Task to carry out:
Comb through the entries for "from" and pull out each line that holds it.

Dataset records:
* Begin *

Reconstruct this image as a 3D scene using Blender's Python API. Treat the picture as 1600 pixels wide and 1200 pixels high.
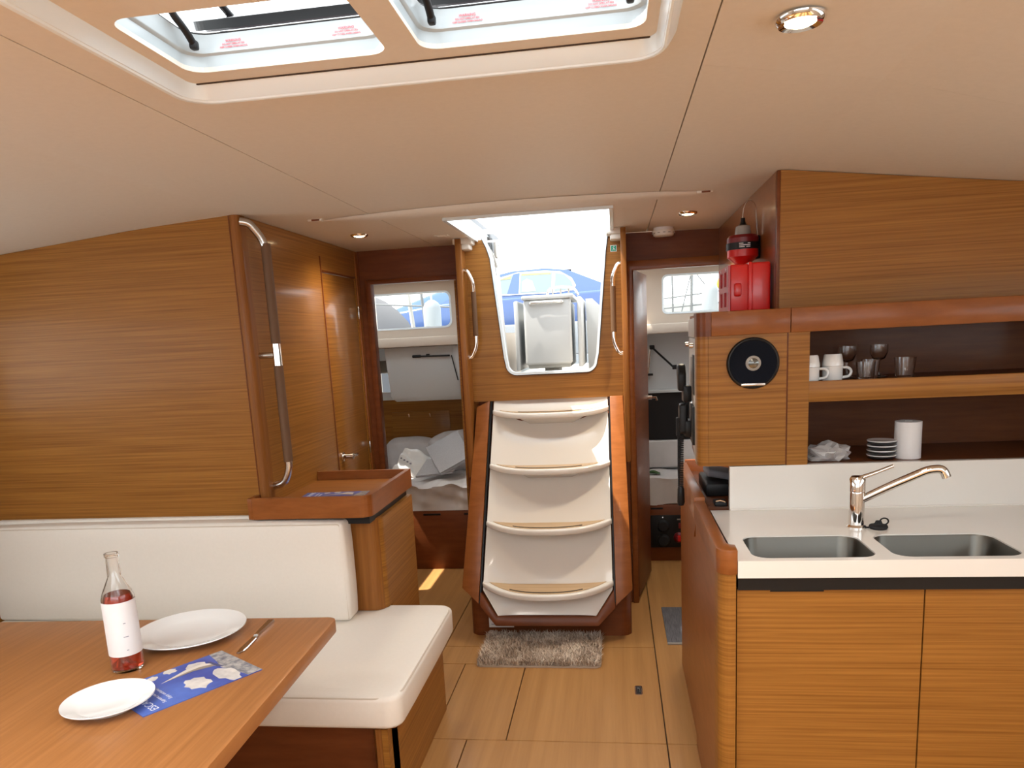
import bpy, bmesh, math, random
from mathutils import Vector, Matrix
random.seed(7)
for o in list(bpy.data.objects): bpy.data.objects.remove(o)
S = bpy.context.scene
COL = S.collection

# ------------------------------------------------------------------ camera
cam_d = bpy.data.cameras.new('camera'); cam = bpy.data.objects.new('camera', cam_d); COL.objects.link(cam)
yaw, pitch, roll = math.radians(8.098), math.radians(10.506), math.radians(-2.951)
fw = Vector((-math.sin(yaw)*math.cos(pitch), math.cos(yaw)*math.cos(pitch), -math.sin(pitch)))
rt = Vector((math.cos(yaw), math.sin(yaw), 0)); up = rt.cross(fw)
r2 = math.cos(roll)*rt + math.sin(roll)*up; u2 = -math.sin(roll)*rt + math.cos(roll)*up
M = Matrix((r2, u2, -fw)).transposed().to_4x4(); M.translation = (0, 0, 1.52)
cam.matrix_world = M
cam_d.sensor_width = 36; cam_d.lens = 1175/1600*36; cam_d.shift_y = 146.5/1600
cam_d.clip_start = .05; cam_d.clip_end = 500
S.camera = cam

# ------------------------------------------------------------------ world, sun, exposure
W = bpy.data.worlds.new('world'); S.world = W; W.use_nodes = True
bg = W.node_tree.nodes['Background']; bg.inputs[0].default_value = (.90, .96, 1, 1); bg.inputs[1].default_value = 2.4
sd = bpy.data.lights.new('sun', 'SUN'); sd.energy = 7; sd.angle = .009; sd.color = (1, .93, .82)
sun = bpy.data.objects.new('sun', sd); COL.objects.link(sun)
SUN_TO = Vector((-.475, -.08, 1)).normalized()
sun.rotation_euler = SUN_TO.to_track_quat('Z', 'Y').to_euler()
S.view_settings.view_transform = 'Standard'; S.view_settings.look = 'None'
S.view_settings.exposure = .85; S.view_settings.gamma = 1; S.view_settings.use_curve_mapping = False

# ------------------------------------------------------------------ materials
MATS = {}
def mat(name, col, rough=.5, metal=0, coat=0, trans=0, emit=None, es=0, alpha=1, ior=1.45, sheen=0):
    m = bpy.data.materials.new(name); m.use_nodes = True
    b = m.node_tree.nodes['Principled BSDF']
    b.inputs['Base Color'].default_value = (*col, 1); b.inputs['Roughness'].default_value = rough
    b.inputs['Metallic'].default_value = metal; b.inputs['Coat Weight'].default_value = coat
    b.inputs['Coat Roughness'].default_value = .12
    b.inputs['Transmission Weight'].default_value = trans; b.inputs['IOR'].default_value = ior
    b.inputs['Sheen Weight'].default_value = sheen
    if emit: b.inputs['Emission Color'].default_value = (*emit, 1); b.inputs['Emission Strength'].default_value = es
    MATS[name] = m; return m
def nodes(m): return m.node_tree.nodes, m.node_tree.links
def noise_col(m, c1, c2, scale=(1, 1, 1), nscale=5, detail=5, bump=0, lo=.3, hi=.7, rough_n=.6):
    n, l = nodes(m); b = n['Principled BSDF']
    tc = n.new('ShaderNodeTexCoord'); mp = n.new('ShaderNodeMapping'); mp.inputs['Scale'].default_value = scale
    nz = n.new('ShaderNodeTexNoise'); nz.inputs['Scale'].default_value = nscale; nz.inputs['Detail'].default_value = detail
    nz.inputs['Roughness'].default_value = rough_n
    cr = n.new('ShaderNodeValToRGB'); cr.color_ramp.elements[0].position = lo; cr.color_ramp.elements[1].position = hi
    cr.color_ramp.elements[0].color = (*c1, 1); cr.color_ramp.elements[1].color = (*c2, 1)
    l.new(tc.outputs['Object'], mp.inputs[0]); l.new(mp.outputs[0], nz.inputs[0]); l.new(nz.outputs[0], cr.inputs[0])
    l.new(cr.outputs[0], b.inputs['Base Color'])
    if bump:
        bp = n.new('ShaderNodeBump'); bp.inputs['Strength'].default_value = bump; bp.inputs['Distance'].default_value = .002
        l.new(nz.outputs[0], bp.inputs['Height']); l.new(bp.outputs[0], b.inputs['Normal'])
    return m
def wood(name, c1, c2, scale, rough=.38, coat=.25, nscale=2.2, lo=.32, hi=.68):
    m = mat(name, c1, rough, coat=coat); m.node_tree.nodes['Principled BSDF'].inputs['Specular IOR Level'].default_value = .28
    return noise_col(m, c1, c2, scale, nscale, 6, .06, lo, hi, .62)
VEN = wood('veneer', (.215, .083, .0125), (.38, .163, .031), (.7, .7, 62), .42, .06)
VENG = wood('veneer_gloss', (.215, .083, .0125), (.38, .163, .031), (.7, .7, 62), .34, .45)
SOLIDG = wood('solid_wood_gloss', (.23, .071, .015), (.30, .098, .024), (4, 4, 18), .3, .7)
VENV = wood('veneer_vertical', (.21, .075, .014), (.30, .115, .024), (26, 26, 1.0), .42, .08)
SOLID = wood('solid_wood', (.23, .071, .015), (.30, .098, .024), (4, 4, 18), .35, .15)
MAHO = wood('mahogany', (.135, .036, .009), (.185, .052, .014), (2, 2, 14), .42, .1)
DARKW = wood('dark_wood', (.10, .027, .006), (.15, .045, .011), (2, 2, 20), .5, .1)
LINER = wood('tray_wood', (.24, .085, .018), (.33, .13, .03), (1.2, 26, 26), .4, .2)
TABLE = wood('table_wood', (.31, .125, .038), (.42, .18, .06), (34, 1.0, 8), .35, .12)
FLOOR = wood('floor_wood', (.34, .165, .052), (.47, .25, .09), (10, .35, 5), .38, .1, 2.6, .25, .75)
INSERT = wood('tread_wood', (.50, .34, .19), (.60, .43, .26), (1, 22, 8), .45, .1)
CEIL = noise_col(mat('ceiling_vinyl', (.6, .5, .4), .55), (.69, .645, .57), (.715, .67, .595), (1, 1, 1), 60, 3, .04)
CLINE = mat('seam_dark', (.05, .03, .02), .8)
WHITE = mat('gelcoat', (.80, .77, .72), .16, coat=.5)
HWHITE = mat('hatch_plastic', (.78, .88, .94), .25, coat=.3)  # white plastic, tinted blue to offset the warm bounce light
WELL = mat('hatch_well_plastic', (.42, .47, .49), .3, coat=.2)
FROST = mat('frosted_acrylic', (.9, .93, .95), 1, trans=1, ior=1.1)
CABIN = mat('cabin_moulding', (.55, .47, .39), .5)
CABG = mat('cabin_grey', (.50, .51, .51), .4)
LEATHER = noise_col(mat('cream_leather', (.7, .64, .55), .45), (.80, .755, .69), (.82, .775, .71), (1, 1, 1), 90, 4, .05)
STITCH = mat('stitch', (.62, .55, .46), .6)
COUNTER = mat('white_worktop', (.78, .76, .72), .22, coat=.3)
STEEL = mat('steel', (.62, .60, .57), .22, 1)
SINKM = mat('brushed_steel', (.13, .125, .112), .36, 1)
CHROME = mat('chrome', (.85, .83, .80), .07, 1)
BLACK = mat('black_plastic', (.012, .012, .013), .4)
BLACKR = mat('black_rubber', (.02, .02, .022), .75)
SPK = mat('speaker_cloth', (.008, .010, .016), .9)
SPK.node_tree.nodes['Principled BSDF'].inputs['Specular IOR Level'].default_value = .1
for m_ in (BLACK, BLACKR): m_.node_tree.nodes['Principled BSDF'].inputs['Specular IOR Level'].default_value = .3
TANW = mat('leather_wrap', (.14, .072, .034), .6)
RED = mat('red_plastic', (.66, .012, .010), .3, coat=.4)
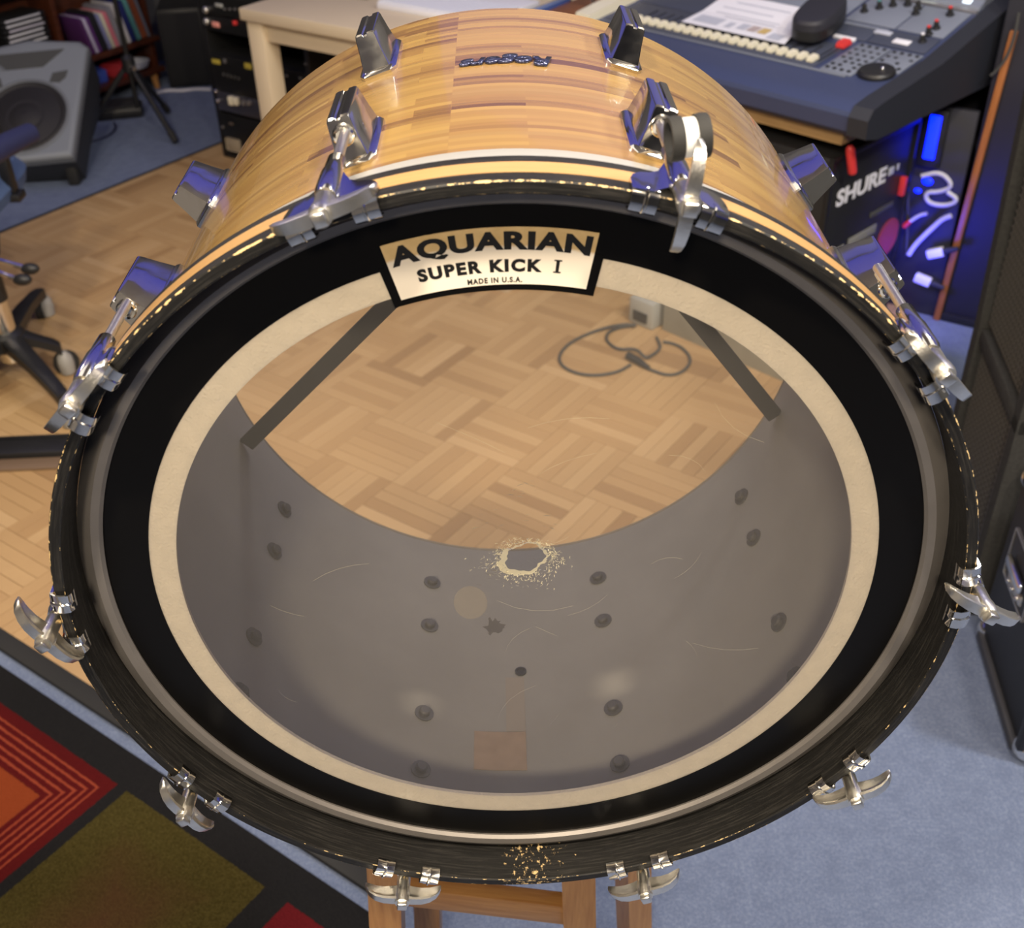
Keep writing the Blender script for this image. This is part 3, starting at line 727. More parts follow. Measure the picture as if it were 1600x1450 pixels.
# rubber roller clipped beside the upper right rod
rc = Vector((0.1000, -0.0255, DC + 0.3385))
ro = thing('rubber_roller', 'black rubber roller with white middle band behind the upper right wing handle', 'roller', rc - Vector((0, 0, 0.0125)))
ax = Vector((1, 0.12, 0.05)).normalized(); c0 = Vector((0, 0, 0.0125))
for s, nm in ((-1, 'rubber_end'), (1, 'rubber_end')):
    MB().lathe(c0 + ax * (s * .0073), ax, [(.0092, -.0035), (.0118, -.0035), (.0122, 0), (.0118, .0035), (.0092, .0035), (.0088, 0), (.0092, -.0035)], 28, caps=False).build(nm, M['black_rubber'], ro)
MB().lathe(c0, ax, [(.0085, -.0045), (.0106, -.0045), (.0106, .0045), (.0085, .0045), (.0085, -.0045)], 28, caps=False).build('white_band', M['white_plastic'], ro)

# ------------------------------------------------------------------ stool under the drum
ST = 0.6990
sc = Vector((0.0, 0.195, 0))
stool = thing('bar_stool', 'wooden bar stool with square splayed legs under the drum', 'stool', (sc.x, sc.y, 0))
MB().box((0, 0, ST - 0.0185), (.130, .27, .036), bev=.008).build('seat', M['oak_h'], stool)
p45 = [Vector((-.150, .112)), Vector((.060, .102)), Vector((.133, .272)), Vector((-.118, .288))]
def legpos(i, z):
    p = p45[i] - sc.xy; k = 1 + (0.45 - z) * 0.42
    return Vector((p.x * k, p.y * k, z))
for i in range(4):
    r = 0.0185; th = math.atan2((p45[1] - p45[0]).y, (p45[1] - p45[0]).x) + (0.5 if i == 2 else 0)
    rings = []
    for z in (0.0, ST - 0.036):
        c = legpos(i, z); rings.append([c + Vector((math.cos(th + q) * r * 1.35, math.sin(th + q) * r * 1.35, 0)) for q in (PI / 4, 3 * PI / 4, 5 * PI / 4, 7 * PI / 4)])
    MB().loft(rings).build('leg', M['oak'], stool, smooth=False)
for i, j, z, z2 in ((0, 1, .470, .435), (1, 2, .60, .60), (2, 3, .58, .58), (3, 0, .60, .60)):
    a, c = legpos(i, z), legpos(j, z2); d = c - a
    MB().box((0, 0, 0), (d.length, .020, .034), bev=.003).build('stretcher', M['oak_h'], stool, (a + c) / 2, (0, -math.atan2(d.z, d.xy.length), math.atan2(d.y, d.x)))

# ================================================================== background things
def plane_pt(x, y, o, n):
    d = ray(x, y); return CAM + d * ((Vector(o) - CAM).dot(n) / d.dot(n))
class Frame:
    """a piece of furniture's own axes: origin o, turned rz about Z"""
    def __init__(s, o, rz):
        s.o = Vector(o); s.rz = rz
        s.x = Vector((math.cos(rz), math.sin(rz), 0)); s.y = Vector((-math.sin(rz), math.cos(rz), 0))
    def loc(s, P): q = Vector(P) - s.o; return Vector((q.dot(s.x), q.dot(s.y), q.z))
    def world(s, x, y, z): return s.o + s.x * x + s.y * y + Vector((0, 0, z))
    def on_y(s, px, py, y=0.0): return s.loc(plane_pt(px, py, s.o + s.y * y, s.y))     # on the plane y = const
    def on_x(s, px, py, x=0.0): return s.loc(plane_pt(px, py, s.o + s.x * x, s.x))
    def on_z(s, px, py, z=0.0): return s.loc(at(px, py, z))

# ------------------------------------------------------------------ pale desk
DZ = 0.70
fd = Frame((*at(372, 12, DZ).xy, 0), RZA)
desk = thing('desk', 'pale painted wooden desk with square legs behind the drum', 'desk', fd.o, fd.rz)
DW, DD = 0.97, 0.72
MB().box((DW / 2, DD / 2, DZ - 0.018), (DW, DD, 0.036), bev=0.004).build('desk_top', M['desk'], desk)
for x in (0.035, DW - 0.05):
    for y in (0.045, DD - 0.045):
        MB().box((x + .008, y, (DZ - 0.036) / 2), (0.064, 0.064, DZ - 0.036), bev=0.004).build('leg', M['desk'], desk)
MB().box((DW / 2, 0.040, DZ - 0.066), (DW - 0.13, 0.024, 0.060), bev=0.003).build('apron', M['desk'], desk)
MB().box((DW / 2, DD - 0.04, DZ - 0.066), (DW - 0.13, 0.024, 0.060), bev=0.003).build('apron', M['desk'], desk)
# laptop
a = fd.on_z(470, 1, DZ); b_ = fd.on_z(556, 4, DZ)
lp = thing('laptop', 'black laptop at the front edge of the pale desk', 'laptop', fd.world(b_.x - .17, b_.y + .13, DZ), RZA + rad(8))
MB().box((0, 0, .009), (.33, .23, .016), bev=.003).build('base', M['black_plastic'], lp)
MB().box((0, .122, .118), (.33, .010, .20), bev=.003).build('screen', M['black_metal'], lp)
MB().box((.157, -.107, .010), (.012, .012, .018), bev=.002).build('corner', M['alu'], lp)
MB().box((0, .02, .0178), (.28, .10, .002)).build('keys', M['black_rubber'], lp)
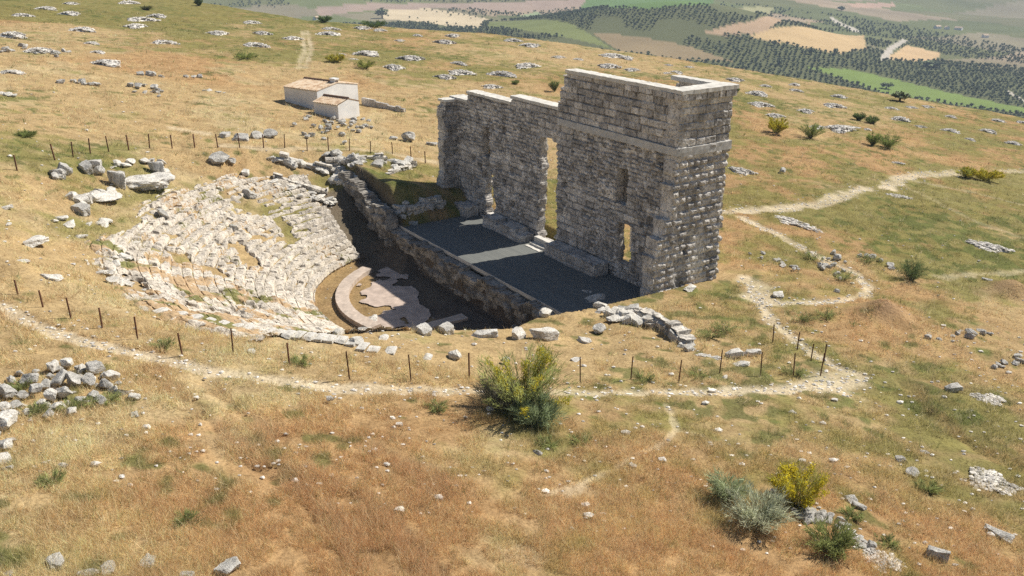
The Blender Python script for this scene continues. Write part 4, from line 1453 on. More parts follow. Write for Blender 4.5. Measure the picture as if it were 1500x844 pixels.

* End *

Answer to this problem:
from mathutils import Vector, Matrix
The Blender Python script for this scene continues. Write part 4, from line 1453 on. More parts follow. Write for Blender 4.5. Measure the picture as if it were 1500x844 pixels.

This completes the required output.